Our holiday weekend included a couple of trips to the local multiplex.
I was surprised my wife wanted to see “Rocky Balboa,” but we went and weren’t disappointed — probably because we had such low expectations and the movie exceeded them.
The guy’s still a likable character, and Stallone was smart enough to remember that what was initially appealing about Rocky all those years ago was the small world he inhabited and how he negotiated life’s littlest problems. He keeps the flash and razzle-dazzle to a minimum until the final fight sequence, when we enter the over-the-top world of Vegas, televised boxing, and extreme product placement.
Don’t get me wrong, this isn’t a great movie. Stallone pulls on the heartstrings so many times you’ll have rope burn by the end, and the fight is another one of those brutal slugfests that no real fighter could endure, particularly if they wanted to shoot a final scene without a broken face. “Not as bad as it could have been” isn’t much of an endorsement, but it’ll have to do.
We also went on Christmas morning to a 10:50am showing of “Dreamgirls,” figuring the theater would be empty that early on a holiday. Wrong! The place was packed. I guess by that point, plenty of people needed a break from the family get-together thing, and the only places to get away on Christmas Day were the movie theater or Walgreen’s.
I had seen “Dreamgirls” on Broadway in the early 80s, and was interested in how well it transferred to the screen, and whether its heavyweight cast helped or hurt.
The buzz is about Jennifer Hudson, the “American Idol” loser who gets the showy role of Effie, the Dreamgirl who is tossed aside on the ride to fame. She gives the same scenery-chomping performance that earned Jennifer Holliday standing ovations on Broadway, and her two big songs earned a lot of applause from the crowd (an unusual and uncommon phenomenon in a one-way medium like a movie theater, where the performer isn’t present — I wonder if they do that at home in front of the TV, too).
The problem I’ve always had with Effie is that the script wants us to have sympathy for her, but she’s really an unpleasant person, a total diva with lots of talent but no discipline and no interest in anyone else. Of course, there’s the irony of her singing her big song, “And I’m Telling You I’m Not Going,” followed immediately by her leaving, though not of her own volition.
“Dreamgirls” succeeds when it sticks to its ersatz Supremes success story, with Beyonce as Diana Ross, Foxx as Berry Gordy Jr., and Murphy as a combination of Wilson Pickett and James Brown (who, coincidentally, had died that morning). There’s also solid work from Danny Glover and a few people you’ve never heard of.
I’ll bet I wasn’t the only one who felt a little squeamish watching the group obviously modeled after the Jackson Five doing their number on a TV special. What made me smile the most was the shot at Pat Boone and all the other safe white acts that stole and covered songs by early black performers.
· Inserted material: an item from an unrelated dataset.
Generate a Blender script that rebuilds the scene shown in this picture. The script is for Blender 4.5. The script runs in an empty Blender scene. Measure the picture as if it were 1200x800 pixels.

Unfortunately, “Dreamgirls” is guilty of the same sin. The movie is about Motown music, but what we get is pure Broadway — the raw sound and appeal of those R&B classics stripped away and replaced by lush orchestrations and arrangements that the real Gordy would never have allowed. In the end, you walk out of the theater remembering the personalities and performances, but none of the songs that were supposedly The Dreams’ big hits — they are merely devices to drive the plot, unable to stand alone. That’s not what you want from a musical.